### STORED DATA
* Start *
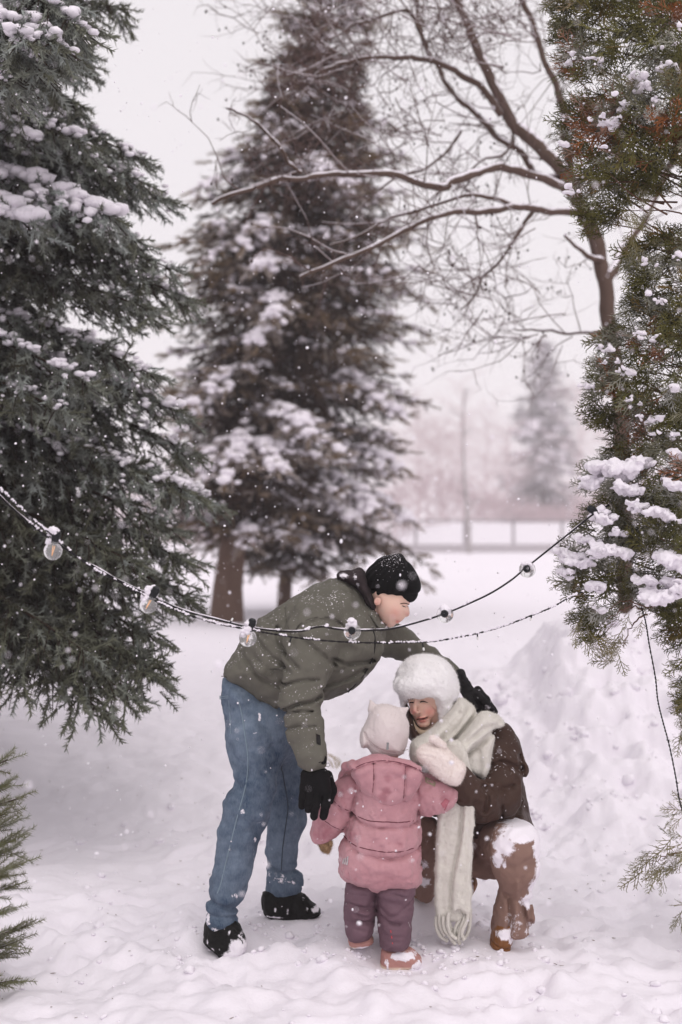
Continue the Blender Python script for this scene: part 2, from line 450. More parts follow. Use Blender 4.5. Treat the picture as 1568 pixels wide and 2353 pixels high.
SNOWM = snow_mat.done(snow_mat.mix(_b, (.82, .78, .84), (.87, .83, .885)), .7)
tag(mesh_obj('snow_ground', [(np.stack([GX.ravel(), GY.ravel(), GZ], 1), np.stack([ii, ii+1, ii+nx+1, ii+nx], 1))], SNOWM), kind='structure')
def gz(x, y): return float(ground(np.array([x]), np.array([y]))[0])

hz = NT('air'); hz.t.nodes.clear()
pv = hz.n('ShaderNodeVolumePrincipled'); ho = hz.n('ShaderNodeOutputMaterial'); hz.l(pv.outputs[0], ho.inputs['Volume'])
pv.inputs['Color'].default_value = (.97, .935, .955, 1); pv.inputs['Density'].default_value = HAZE; pv.inputs['Anisotropy'].default_value = 0.0
if HAZE > 0:
    x0, x1, y0, y1, z0, z1 = -430, 430, -35, 910, -2.0, 26
    v = [(x, y, z) for x in (x0, x1) for y in (y0, y1) for z in (z0, z1)]
    tag(mesh_obj('haze', [(v, [(0, 1, 3, 2), (4, 6, 7, 5), (0, 4, 5, 1), (2, 3, 7, 6), (0, 2, 6, 4), (1, 5, 7, 3)])], hz.m, smooth_=False), kind='stuff')
# ------------------------------------------------------------------ the man
M_OLIVE = m_cloth('olive_shell', (.105, .100, .082), (.135, .128, .106), 14, .35, .004, 120, flecks=.44, fleck_scale=170, rough=.72)
M_DENIM = None
def denim():
    t = NT('washed_denim'); tc = t.noise(5, 4, .6); wv = t.noise(260, 2, .5, (1, 1, .25))
    col = t.mix(t.ramp(t.math('ADD', t.math('MULTIPLY', tc, .6), t.math('MULTIPLY', t.noise(28, 4, .65), .4)), .36, .64), (.036, .060, .104), (.175, .222, .29))
    col = t.mix(t.math('MULTIPLY', t.ramp(wv, .35, .75), .4), col, (.19, .24, .285))
    a = t.attr('snow'); sn = t.noise(70, 4, .65)
    col = t.mix(t.ramp(t.math('ADD', a, t.math('MULTIPLY', t.math('SUBTRACT', sn, .5), 1.1)), .50, .62), col, SNOW)
    t.bump(wv, .25, .003); return t.done(col, .85)
M_DENIM = denim()
M_KNIT = m_cloth('black_knit', (.004, .004, .0045), (.008, .0075, .008), 20, .6, .004, 220, flecks=.42, fleck_scale=150, rough=.95, up_bias=.3)
M_GLOVE = m_cloth('black_glove_cloth', (.0035, .0035, .004), (.007, .0065, .007), 20, .4, .003, 200, flecks=.28, rough=.85)
M_BOOT = m_cloth('black_boot_leather', (.005, .005, .0045), (.010, .0095, .009), 20, .4, .003, 90, snow_attr=True, rough=.6)
M_FLEECE = m_cloth('dark_plum_fleece', (.030, .022, .024), (.050, .038, .040), 30, .7, .006, 160, snow_attr=True, rough=.95)
M_STITCH = m_plain('denim_stitch', (.20, .26, .31), .9)
M_DARK = m_plain('dark_trim', (.012, .011, .011), .6)
M_SEAM = m_plain('olive_seam', (.075, .070, .057), .8)
def skin_mat():
    t = NT('winter_skin'); r = t.attr('red'); n = t.noise(22, 3)
    col = t.mix(n, (.70, .46, .37), (.75, .51, .42)); col = t.mix(r, col, (.58, .22, .19))
    t.bump(t.noise(300, 2), .1, .001)
    return t.done(col, .5, **{'Subsurface Weight': .12, 'Subsurface Scale': .01})
M_SKIN = skin_mat()
def spots(V, spec, rnd=0):
    """per-vertex amount of stuck-on snow: spec = (u, v, radius_u, radius_v, amount) patches in photo-grid units"""
    q = V.q; a = np.zeros(len(q))
    for u, v, ru, rv, am in spec:
        a = np.maximum(a, am*np.exp(-((q[:, 0]-u)/ru)**2-((q[:, 1]-v)/rv)**2))
    return a+rnd
DM = 5.2
man = thing('person', 'person in olive jacket and black beanie bending over a small child', 'person', (-.30, 5.25, gz(-.3, 5.25)))
def part(name, parts, mat, parent, **kw): return mesh_obj(name, parts, mat, parent, **kw)

# body: one figure under the clothes (torso, legs, arms), head and face in front
vb = Vol(DM, (460, 1290, -280), (1120, 2200, 330), 8)
vb.chain([(590, 1640, 60, 36), (680, 1510, 60, 52), (790, 1440, 60, 46), (850, 1395, 45, 30), (880, 1370, 40, 32)], 12)
vb.chain([(590, 1670, 20, 30), (582, 1806, -10, 28), (520, 2060, -20, 18), (508, 2130, -30, 15), (530, 2168, -42, 15)], 8)
vb.chain([(620, 1680, 110, 28), (658, 1860, 155, 22), (650, 2030, 160, 16), (645, 2080, 155, 16), (690, 2096, 150, 14)], 8)
vb.chain([(745, 1450, -40, 34), (690, 1600, -135, 24), (714, 1735, -198, 15), (722, 1785, -204, 12)], 8)
vb.chain([(855, 1455, 130, 28), (985, 1514, 176, 16), (1045, 1556, 166, 10), (1070, 1585, 156, 9)], 8)
bodyV = vb.mesh()
vf = Vol(DM, (830, 1330, -60), (960, 1470, 130), 1.6, 10)
face = [(850, 1340), (942, 1345), (946, 1372), (943.5, 1389), (939.5, 1392), (941, 1400), (943, 1409), (941.5, 1414), (936, 1416), (929.5, 1415), (926.5, 1418), (923.5, 1421.5), (922, 1424.5), (917, 1426), (917.5, 1429), (914, 1432.5), (909, 1432), (909.5, 1436), (906, 1441), (899, 1444), (890, 1442), (878, 1430), (866, 1412), (852, 1380)]
vf.poly(face, 46, 40, 38, sm=1)
vf.ell((903, 1398, 20), (32, 34, 34), -.5, 14)                     # cheek
vf.ell((868, 1382, -10), (8, 9.5, 5), .3, 2)                       # ear lobe
vf.sub(vf.elld((866, 1380, -17), (3.5, 4.5, 4), .3), 2)
vf.ell((934, 1412, 27), (5, 4, 8), 0, 4)                           # near nostril wing
vf.groove([(926, 1393), (933, 1394.5), (939, 1393)], 2.2, 2.6, 45)
vf.groove([(911, 1427), (917, 1427.5)], 1.8, 2.4, 45)
vf.groove([(927, 1406), (923, 1414), (918, 1421)], 3, .9, 45)
fV, fF = vf.mesh()
red = .45*np.exp(-((vf.q[:, 0]-907)/14)**2-((vf.q[:, 1]-1408)/13)**2)+.45*np.exp(-((vf.q[:, 0]-938)/7)**2-((vf.q[:, 1]-1411)/7)**2)+1.0*np.exp(-((vf.q[:, 0]-914)/5)**2-((vf.q[:, 1]-1428)/4.5)**2)+.5*np.exp(-((vf.q[:, 0]-866)/6)**2-((vf.q[:, 1]-1382)/8)**2)
body = part('body', [bodyV, (fV, fF)], M_SKIN, man, attrs={'red': np.concatenate([np.zeros(len(bodyV[0])), np.clip(red, 0, 1)])})
part('eyelash', [vf.line([(925, 1391.5), (931, 1394.5), (938, 1393.5)], .9, 8, .3)], m_plain('dark_lash', (.03, .018, .014)), man)
part('eyebrow', [vf.line([(920, 1387.2), (930, 1386.2), (940, 1388.5)], 1.3, 8, .2)], m_plain('brown_brow', (.10, .055, .035)), man)

# beanie
vh = Vol(DM, (826, 1258, -66), (984, 1400, 160), 2.0, 30)
hat = [(843, 1312), (853, 1298), (875, 1281), (900, 1274), (922, 1271), (931, 1277), (939, 1290), (953, 1305), (965, 1327), (968.5, 1346), (965, 1363), (955, 1379), (942, 1387.5), (922, 1387.5), (898, 1385), (875, 1380), (858, 1377), (846, 1352), (838, 1328)]
vh.poly(hat, 68, 62, 42, sm=1)
th = np.arctan2(vh.v-1262, vh.u-928)+0*vh.w                          # knitted ribs run down from the tip
vh.f = vh.f-(1.1*np.sin(th*34+vh.w*.16)*smooth(15, 60, np.hypot(vh.u-928, vh.v-1262))).astype(np.float32)
vh.groove([(852, 1352), (880, 1362), (920, 1368), (964, 1362)], 3.0, 1.8)
vh.groove([(930, 1275), (938, 1300), (944, 1330)], 4, 2.2)
vh.groove([(905, 1276), (880, 1300), (868, 1335)], 4, 1.6)
hV = vh.mesh(); part('beanie', [hV], M_KNIT, man)

# neck lining and collar
vc = Vol(DM, (764, 1300, -75), (906, 1460, 190), 2.5)
vc.poly([(770, 1330), (780, 1312), (802, 1313), (826, 1305), (837, 1308), (846, 1335), (862, 1377), (870, 1402), (856, 1412), (842, 1396), (822, 1362), (797, 1340)], 66, 30, 42)
vc.lumps(14, 3.2, 3); cV = vc.mesh()
part('neck_warmer', [cV], M_FLEECE, man, attrs={'snow': spots(vc, [(790, 1323, 16, 9, .75), (815, 1325, 9, 22, .50), (822, 1345, 10, 16, .42), (845, 1380, 10, 10, .28)])})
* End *
Transcribe exactly, with no pictures, the lines running from the first line of the material through the line holding "def gz(x, y): return".

Continue the Blender Python script for this scene: part 2, from line 450. More parts follow. Use Blender 4.5. Treat the picture as 1568 pixels wide and 2353 pixels high.
SNOWM = snow_mat.done(snow_mat.mix(_b, (.82, .78, .84), (.87, .83, .885)), .7)
tag(mesh_obj('snow_ground', [(np.stack([GX.ravel(), GY.ravel(), GZ], 1), np.stack([ii, ii+1, ii+nx+1, ii+nx], 1))], SNOWM), kind='structure')
def gz(x, y): return float(ground(np.array([x]), np.array([y]))[0])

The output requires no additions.